Dans un contexte de paranoïa généralisée de notre société, il a été difficile pour la SNCF de surmonter l’accusation visant à privilégier le profit au détriment des enfants. Comme toutes les grandes entreprises, la SNCF et la RATP sont soupçonnées par principe de vouloir manipuler l’opinion publique. L’opinion est ainsi méfiante à l’égard de tous les messages diffusés par ces entreprises dont elle cherche systématiquement à traquer les intentions cachées et à décrypter la stratégie de communication de crise afin d’en révéler « une vérité dissimulée ».

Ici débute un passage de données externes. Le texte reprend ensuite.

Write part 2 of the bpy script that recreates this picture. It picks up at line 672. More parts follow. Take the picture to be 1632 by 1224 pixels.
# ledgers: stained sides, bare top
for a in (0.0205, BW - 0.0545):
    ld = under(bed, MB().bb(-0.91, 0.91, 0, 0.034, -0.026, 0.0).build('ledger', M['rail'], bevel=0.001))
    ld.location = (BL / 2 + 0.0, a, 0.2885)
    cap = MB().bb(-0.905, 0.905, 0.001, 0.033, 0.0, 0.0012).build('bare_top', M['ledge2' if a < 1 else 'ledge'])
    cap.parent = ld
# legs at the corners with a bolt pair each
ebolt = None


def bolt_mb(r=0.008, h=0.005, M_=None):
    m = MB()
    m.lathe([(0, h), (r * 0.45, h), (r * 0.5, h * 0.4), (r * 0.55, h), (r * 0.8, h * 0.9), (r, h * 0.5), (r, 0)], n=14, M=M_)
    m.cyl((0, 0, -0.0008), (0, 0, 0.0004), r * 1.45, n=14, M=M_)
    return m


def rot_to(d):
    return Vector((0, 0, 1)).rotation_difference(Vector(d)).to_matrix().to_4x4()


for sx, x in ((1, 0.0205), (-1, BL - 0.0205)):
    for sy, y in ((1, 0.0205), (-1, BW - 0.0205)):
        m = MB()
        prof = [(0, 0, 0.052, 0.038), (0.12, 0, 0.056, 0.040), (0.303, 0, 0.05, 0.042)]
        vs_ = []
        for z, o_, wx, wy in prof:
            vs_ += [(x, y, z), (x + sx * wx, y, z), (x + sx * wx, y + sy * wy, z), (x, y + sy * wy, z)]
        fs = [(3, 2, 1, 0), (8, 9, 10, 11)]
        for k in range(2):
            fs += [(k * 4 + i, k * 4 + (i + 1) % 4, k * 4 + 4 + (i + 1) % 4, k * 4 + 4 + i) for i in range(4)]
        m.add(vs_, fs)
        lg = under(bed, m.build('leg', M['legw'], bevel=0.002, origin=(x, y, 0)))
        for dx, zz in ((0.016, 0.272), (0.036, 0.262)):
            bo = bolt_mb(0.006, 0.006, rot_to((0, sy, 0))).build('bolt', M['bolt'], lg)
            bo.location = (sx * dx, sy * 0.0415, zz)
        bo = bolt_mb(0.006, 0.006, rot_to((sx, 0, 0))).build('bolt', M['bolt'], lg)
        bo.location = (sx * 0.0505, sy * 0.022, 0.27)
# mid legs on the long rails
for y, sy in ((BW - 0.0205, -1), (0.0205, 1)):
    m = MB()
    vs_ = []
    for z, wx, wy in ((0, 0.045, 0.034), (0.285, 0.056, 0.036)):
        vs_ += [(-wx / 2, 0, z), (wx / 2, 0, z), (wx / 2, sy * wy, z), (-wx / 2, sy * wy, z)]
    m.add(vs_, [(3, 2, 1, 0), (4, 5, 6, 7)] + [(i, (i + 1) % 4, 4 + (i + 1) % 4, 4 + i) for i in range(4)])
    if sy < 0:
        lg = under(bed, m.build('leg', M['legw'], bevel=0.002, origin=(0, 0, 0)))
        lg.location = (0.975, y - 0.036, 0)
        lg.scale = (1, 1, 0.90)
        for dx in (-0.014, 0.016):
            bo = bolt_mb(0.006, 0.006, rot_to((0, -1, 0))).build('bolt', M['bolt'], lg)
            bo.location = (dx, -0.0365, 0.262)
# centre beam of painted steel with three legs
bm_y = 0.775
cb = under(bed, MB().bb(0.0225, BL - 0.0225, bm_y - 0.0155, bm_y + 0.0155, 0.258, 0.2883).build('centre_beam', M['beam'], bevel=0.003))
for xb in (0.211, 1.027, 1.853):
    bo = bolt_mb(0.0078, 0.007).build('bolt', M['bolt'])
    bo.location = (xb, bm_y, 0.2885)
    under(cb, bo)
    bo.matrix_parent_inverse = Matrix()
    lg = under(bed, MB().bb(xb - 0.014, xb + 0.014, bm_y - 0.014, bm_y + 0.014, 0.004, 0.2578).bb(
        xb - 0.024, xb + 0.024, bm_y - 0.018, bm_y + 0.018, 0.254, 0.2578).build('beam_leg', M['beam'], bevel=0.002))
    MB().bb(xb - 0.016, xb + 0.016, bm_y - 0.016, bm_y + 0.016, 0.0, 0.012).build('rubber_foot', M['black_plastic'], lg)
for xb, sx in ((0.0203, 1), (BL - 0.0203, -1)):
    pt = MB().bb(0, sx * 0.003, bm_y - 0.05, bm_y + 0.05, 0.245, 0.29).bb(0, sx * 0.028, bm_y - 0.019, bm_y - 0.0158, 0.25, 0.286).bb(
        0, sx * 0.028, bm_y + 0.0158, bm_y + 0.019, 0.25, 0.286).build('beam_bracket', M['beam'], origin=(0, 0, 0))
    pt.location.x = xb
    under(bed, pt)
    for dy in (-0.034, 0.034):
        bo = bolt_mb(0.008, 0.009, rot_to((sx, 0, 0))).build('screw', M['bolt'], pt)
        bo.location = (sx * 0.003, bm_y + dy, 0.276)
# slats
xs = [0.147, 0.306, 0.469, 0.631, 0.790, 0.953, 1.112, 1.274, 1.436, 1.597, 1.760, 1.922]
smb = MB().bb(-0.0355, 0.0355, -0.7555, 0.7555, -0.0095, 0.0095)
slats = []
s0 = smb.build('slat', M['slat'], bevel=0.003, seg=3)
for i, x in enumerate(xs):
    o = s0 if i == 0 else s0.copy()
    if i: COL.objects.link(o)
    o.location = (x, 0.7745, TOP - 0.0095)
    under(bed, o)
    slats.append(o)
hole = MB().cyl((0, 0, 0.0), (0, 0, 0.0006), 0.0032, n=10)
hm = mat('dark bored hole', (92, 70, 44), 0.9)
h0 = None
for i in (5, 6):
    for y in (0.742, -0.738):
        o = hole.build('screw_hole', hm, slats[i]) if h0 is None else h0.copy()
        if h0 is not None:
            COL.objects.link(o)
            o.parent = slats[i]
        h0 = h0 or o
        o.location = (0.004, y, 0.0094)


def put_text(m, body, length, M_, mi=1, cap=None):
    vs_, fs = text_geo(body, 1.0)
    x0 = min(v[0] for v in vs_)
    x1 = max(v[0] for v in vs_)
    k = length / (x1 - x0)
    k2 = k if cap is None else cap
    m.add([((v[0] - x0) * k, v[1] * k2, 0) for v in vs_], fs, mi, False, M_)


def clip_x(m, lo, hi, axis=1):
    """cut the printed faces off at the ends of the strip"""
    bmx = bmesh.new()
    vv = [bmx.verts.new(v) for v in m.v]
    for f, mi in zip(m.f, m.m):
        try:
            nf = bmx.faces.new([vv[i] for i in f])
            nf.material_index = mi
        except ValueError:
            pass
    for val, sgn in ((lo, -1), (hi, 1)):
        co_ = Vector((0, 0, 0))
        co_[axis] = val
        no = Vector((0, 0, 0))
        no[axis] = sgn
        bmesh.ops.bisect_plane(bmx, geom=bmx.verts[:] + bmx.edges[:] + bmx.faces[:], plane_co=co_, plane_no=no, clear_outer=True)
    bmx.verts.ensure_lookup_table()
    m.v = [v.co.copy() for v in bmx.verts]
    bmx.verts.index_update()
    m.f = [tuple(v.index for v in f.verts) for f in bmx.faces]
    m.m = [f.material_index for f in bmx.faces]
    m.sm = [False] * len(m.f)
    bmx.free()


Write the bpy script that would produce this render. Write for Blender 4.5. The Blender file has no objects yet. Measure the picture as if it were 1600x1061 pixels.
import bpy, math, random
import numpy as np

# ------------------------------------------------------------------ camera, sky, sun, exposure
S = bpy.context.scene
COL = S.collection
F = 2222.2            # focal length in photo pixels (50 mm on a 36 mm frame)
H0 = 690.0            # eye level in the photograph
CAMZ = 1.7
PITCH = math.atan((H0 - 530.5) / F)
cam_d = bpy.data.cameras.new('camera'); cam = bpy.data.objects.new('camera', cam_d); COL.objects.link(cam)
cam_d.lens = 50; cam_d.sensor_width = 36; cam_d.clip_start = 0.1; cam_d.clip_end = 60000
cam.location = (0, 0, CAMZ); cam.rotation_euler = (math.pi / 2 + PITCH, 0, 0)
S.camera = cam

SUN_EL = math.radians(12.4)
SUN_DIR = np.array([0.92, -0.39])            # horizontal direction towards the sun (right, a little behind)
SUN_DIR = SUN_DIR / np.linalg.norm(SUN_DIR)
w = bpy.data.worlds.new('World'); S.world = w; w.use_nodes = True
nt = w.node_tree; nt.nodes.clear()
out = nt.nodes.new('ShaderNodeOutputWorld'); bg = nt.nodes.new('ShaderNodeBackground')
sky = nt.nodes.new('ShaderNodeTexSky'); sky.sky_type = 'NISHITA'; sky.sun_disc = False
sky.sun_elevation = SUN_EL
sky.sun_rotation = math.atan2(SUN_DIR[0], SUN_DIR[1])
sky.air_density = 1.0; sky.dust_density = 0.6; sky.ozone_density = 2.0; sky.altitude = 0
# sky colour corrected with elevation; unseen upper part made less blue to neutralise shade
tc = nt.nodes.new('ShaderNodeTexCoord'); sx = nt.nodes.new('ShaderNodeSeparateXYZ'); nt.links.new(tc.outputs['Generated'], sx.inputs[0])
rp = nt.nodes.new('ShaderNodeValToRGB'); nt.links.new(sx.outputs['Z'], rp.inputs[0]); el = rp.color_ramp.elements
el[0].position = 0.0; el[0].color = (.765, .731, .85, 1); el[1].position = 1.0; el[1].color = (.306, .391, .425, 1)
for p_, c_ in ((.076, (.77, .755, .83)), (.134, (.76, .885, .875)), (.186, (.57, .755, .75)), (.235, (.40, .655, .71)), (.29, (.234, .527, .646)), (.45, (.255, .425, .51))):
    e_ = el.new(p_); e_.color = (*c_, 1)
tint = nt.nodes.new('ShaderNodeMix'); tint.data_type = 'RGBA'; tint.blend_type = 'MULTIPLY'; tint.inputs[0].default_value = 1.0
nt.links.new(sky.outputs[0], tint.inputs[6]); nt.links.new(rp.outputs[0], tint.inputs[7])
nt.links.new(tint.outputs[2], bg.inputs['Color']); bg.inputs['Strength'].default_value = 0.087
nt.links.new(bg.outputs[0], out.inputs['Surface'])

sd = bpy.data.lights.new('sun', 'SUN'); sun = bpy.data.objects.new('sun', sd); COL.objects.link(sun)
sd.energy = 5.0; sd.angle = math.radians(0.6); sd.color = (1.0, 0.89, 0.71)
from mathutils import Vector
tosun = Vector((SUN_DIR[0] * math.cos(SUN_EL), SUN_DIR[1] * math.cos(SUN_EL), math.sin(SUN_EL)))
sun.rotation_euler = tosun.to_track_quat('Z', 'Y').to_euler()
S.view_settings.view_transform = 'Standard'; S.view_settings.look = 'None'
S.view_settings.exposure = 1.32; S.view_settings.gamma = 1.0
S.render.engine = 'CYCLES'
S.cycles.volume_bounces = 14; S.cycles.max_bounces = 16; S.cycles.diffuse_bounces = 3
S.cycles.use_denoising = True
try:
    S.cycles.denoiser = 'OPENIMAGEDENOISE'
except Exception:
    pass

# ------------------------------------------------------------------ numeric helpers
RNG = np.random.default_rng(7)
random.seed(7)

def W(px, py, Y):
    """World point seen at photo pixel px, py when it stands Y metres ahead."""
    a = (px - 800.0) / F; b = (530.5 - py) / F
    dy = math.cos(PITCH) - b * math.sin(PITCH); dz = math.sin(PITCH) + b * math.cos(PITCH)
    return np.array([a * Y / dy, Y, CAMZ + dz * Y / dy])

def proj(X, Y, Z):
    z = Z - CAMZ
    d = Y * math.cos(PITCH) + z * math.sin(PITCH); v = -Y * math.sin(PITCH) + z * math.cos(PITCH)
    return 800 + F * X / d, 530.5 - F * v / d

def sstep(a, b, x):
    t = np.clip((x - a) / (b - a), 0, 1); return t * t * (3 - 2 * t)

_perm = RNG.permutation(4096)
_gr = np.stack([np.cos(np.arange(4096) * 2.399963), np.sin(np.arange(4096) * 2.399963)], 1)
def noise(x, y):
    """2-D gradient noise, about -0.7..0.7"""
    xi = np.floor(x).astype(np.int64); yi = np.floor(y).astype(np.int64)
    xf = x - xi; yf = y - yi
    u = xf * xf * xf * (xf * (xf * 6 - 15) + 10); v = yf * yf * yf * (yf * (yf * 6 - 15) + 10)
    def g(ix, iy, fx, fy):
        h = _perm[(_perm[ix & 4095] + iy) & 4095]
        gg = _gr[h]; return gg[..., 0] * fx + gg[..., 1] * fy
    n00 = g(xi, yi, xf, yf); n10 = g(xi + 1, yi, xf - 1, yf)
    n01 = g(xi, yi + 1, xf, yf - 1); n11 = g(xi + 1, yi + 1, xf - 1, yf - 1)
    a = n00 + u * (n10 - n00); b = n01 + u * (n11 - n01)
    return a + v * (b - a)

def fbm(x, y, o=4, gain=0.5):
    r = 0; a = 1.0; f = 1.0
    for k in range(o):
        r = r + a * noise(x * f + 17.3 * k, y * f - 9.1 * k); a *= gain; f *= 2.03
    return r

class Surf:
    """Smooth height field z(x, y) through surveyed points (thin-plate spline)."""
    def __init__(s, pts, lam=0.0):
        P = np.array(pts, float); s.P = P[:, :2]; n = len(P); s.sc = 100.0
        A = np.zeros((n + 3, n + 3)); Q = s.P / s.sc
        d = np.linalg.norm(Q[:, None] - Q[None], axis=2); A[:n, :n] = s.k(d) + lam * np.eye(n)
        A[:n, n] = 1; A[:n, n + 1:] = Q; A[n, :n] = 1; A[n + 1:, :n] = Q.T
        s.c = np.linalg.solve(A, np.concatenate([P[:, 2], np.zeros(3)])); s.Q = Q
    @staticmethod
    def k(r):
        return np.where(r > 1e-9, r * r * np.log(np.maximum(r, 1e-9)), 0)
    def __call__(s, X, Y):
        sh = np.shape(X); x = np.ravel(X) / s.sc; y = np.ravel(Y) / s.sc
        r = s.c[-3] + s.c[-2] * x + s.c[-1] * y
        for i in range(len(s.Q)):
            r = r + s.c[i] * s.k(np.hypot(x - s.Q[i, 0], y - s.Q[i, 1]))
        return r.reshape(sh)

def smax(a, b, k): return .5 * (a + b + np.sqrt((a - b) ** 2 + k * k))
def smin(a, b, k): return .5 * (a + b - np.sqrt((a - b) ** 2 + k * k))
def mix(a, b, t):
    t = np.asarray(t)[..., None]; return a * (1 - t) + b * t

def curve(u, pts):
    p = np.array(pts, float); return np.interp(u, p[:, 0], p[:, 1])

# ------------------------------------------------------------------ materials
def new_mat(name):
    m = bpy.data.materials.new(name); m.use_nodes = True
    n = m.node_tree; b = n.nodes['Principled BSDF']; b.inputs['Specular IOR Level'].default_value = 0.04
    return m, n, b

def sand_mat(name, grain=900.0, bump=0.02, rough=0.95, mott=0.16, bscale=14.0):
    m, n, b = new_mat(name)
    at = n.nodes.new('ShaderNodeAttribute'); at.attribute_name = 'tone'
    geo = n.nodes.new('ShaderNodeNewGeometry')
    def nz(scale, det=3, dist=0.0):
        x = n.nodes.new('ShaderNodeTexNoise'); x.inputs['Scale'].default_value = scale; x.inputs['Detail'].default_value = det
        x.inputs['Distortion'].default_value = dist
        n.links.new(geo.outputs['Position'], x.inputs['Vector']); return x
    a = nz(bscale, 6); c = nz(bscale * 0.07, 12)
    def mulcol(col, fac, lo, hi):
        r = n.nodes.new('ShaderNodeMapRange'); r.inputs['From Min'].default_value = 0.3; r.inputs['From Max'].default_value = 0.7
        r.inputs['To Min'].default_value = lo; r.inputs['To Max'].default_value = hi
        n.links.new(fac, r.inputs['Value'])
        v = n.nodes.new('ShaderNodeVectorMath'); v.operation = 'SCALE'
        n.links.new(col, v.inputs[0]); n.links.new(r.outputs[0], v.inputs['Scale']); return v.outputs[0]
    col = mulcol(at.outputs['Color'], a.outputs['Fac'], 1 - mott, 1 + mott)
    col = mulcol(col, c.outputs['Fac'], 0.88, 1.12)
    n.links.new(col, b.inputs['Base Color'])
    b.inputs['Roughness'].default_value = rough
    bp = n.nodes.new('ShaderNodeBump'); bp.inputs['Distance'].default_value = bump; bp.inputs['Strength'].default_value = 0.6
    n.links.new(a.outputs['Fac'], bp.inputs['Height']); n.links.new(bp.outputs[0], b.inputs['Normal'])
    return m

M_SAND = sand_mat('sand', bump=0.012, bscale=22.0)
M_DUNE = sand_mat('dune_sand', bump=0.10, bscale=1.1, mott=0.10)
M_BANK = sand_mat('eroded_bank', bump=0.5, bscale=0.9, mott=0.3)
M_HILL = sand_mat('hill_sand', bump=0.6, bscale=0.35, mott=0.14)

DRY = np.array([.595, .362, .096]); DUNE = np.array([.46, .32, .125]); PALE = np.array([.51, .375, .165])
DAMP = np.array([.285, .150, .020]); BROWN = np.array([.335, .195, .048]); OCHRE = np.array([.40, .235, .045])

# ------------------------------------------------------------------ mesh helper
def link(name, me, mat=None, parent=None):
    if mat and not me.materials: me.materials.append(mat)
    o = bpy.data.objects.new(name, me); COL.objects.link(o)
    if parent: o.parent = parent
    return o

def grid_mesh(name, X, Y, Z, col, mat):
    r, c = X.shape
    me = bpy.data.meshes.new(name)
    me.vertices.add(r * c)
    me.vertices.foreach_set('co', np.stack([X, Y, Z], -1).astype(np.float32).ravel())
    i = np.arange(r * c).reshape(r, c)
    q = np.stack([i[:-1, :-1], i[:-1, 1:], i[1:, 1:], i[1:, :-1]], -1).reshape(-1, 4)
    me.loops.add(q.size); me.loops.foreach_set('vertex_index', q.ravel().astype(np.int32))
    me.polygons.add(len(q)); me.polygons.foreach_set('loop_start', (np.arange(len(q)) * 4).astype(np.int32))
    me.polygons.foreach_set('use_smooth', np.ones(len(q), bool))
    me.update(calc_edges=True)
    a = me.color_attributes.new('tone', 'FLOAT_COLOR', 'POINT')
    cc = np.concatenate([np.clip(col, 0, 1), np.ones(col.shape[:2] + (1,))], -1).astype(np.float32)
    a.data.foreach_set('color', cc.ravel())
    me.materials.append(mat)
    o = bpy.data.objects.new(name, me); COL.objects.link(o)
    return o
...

Cela a indigné de nombreuses personnes ne comprenant pas pourquoi la SNCF avait supprimé les voitures pour enfants voyageant seuls pendant les fêtes. Ces derniers partageant leur mécontentement sur Twitter & Facebook notamment, causant temporairement un préjudice d’image et de réputation à la SNCF qui a tenté d’imposer ses messages face à ceux de ses détracteurs avec une ligne directrice : sécurité des passagers et mobilisation des moyens disponibles afin d’assurer la continuité de service la plus grande possible dans ces conditions.
Les hommes et femmes politiques pratiquant constamment le newshacking (la réaction intempestive à l’actualité afin d’être cités dans les médias) n’ont évidemment pas manqué de réagir. « Scandaleux » pour Philippe Martinez, le patron de la CGT, « Scandale » pour le président du conseil régional des Hauts-de-France, Xavier Bertrand…
Devant cette mobilisation populaire, la SNCF finira par annoncer qu’elle met à disposition 5.000 places dans 14 TGV exceptionnels dimanche pour les enfants de 4 à 14 ans devant voyager seuls. Cette annonce de la directrice générale de SNCF Voyages, Rachel Picard, au cours d’un point de presse dédié, est un moyen de surmonter la crise née de la polémique autour de la décision de priver de trains 5.000 enfants devant voyager accompagnés, en raison de la grève contre la réforme des retraites.
Cet exemple illustre une nouvelle fois que la communication de crise, c’est évidemment anticiper le choix des sujets des journalistes et le traitement médiatique qui en sera fait mais aussi être prêts à riposter afin de lutter efficacement contre les fausses informations qui pourraient être diffusées à votre détriment.